Figure 9 illustrates the performance of the oracle runs, changing N from 10 to 100, for all keyword extraction methods, besides the baseline method. We first notice that the performance can reach 0.84 at N = 100, indicating the great potential for reranking the top 100 retrieved articles. Moreover, we can notice that the k-Truss and k-Core methods exhibit the best performance (i.e. obtaining the most promising lists), followed by TF and TF-IDF. That suggests another criterion of selecting a keyword extraction technique for our task, which is the potential for better effectiveness with postdoc reranking. We also note that the baseline method has the lowest reranking potential, indicating that keyword extraction is not only needed for efficiency purposes, but also needed for increasing the potential of having more relevant background articles at the top of the retrieved list.

The effectiveness of the oracle runs generated by optimally reranking the top N retrieved documents.
Figure 9: The effectiveness of the oracle runs generated by optimally reranking the top N retrieved documents.

Conclusion and future work

News background linking is still an open research problem that was introduced recently to the research community. The most effective method proposed to date addresses this problem as an ad-hoc retrieval one, where the entire input news article is used as a search query to retrieve the background links from an indexed collection. In a scenario where the lookup for background links is performed online, this method becomes inefficient, especially if the search scope is big, such as the Web. In this article, we proposed to reduce the news article to much fewer terms to efficiently retrieve the background links, while maintaining the same effectiveness of the state-of-the-art method. For search query reduction, we studied several unsupervised keyword extraction techniques, along with standard baseline ones. Our results showed that we reach large speedup in query response time using simple statistical keyword extraction techniques, such as Yake, with a difference in effectiveness that is not statistically significant from the state-of-the-art method. We further showed that by adopting TF-IDF traditional keyword extraction method to filter non-informative terms from the queries generated by Yake, one may further achieve even higher speedup, still with similar effectiveness. We also showed there is a huge potential in further reranking the candidate background links to reach higher effectiveness using graph-based keyword extraction techniques, such as k-Truss and k-Core, for forming the initial search query that exhibit similar effectiveness with the full-article search approach, yet they are much more efficient. Since the most reported effectiveness for the news background linking problem is still far from being optimal, our future work will focus on investigating how to link articles through methods that go beyond lexical similarity. More specifically, we plan to experiment with transfer learning techniques to build a system that can rerank an initial retrieved set of background links. Transformer-based pretrained models that leverage semantic similarity of short or long documents are clear candidate learning-to-rank models for that task.

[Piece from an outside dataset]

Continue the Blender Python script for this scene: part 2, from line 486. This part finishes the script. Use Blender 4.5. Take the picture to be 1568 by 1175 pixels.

We experimented with other retrieval models implemented within Lucene, however, the default one achieved the best results for the baseline method, therefore, we adopted it for all other methods.
Only one very long query article (141 paragraphs) was omitted from the histogram for clarity.
There were two outlier queries that took more time compared to others for processing. However, removing both did not noticeably affect the average processing time.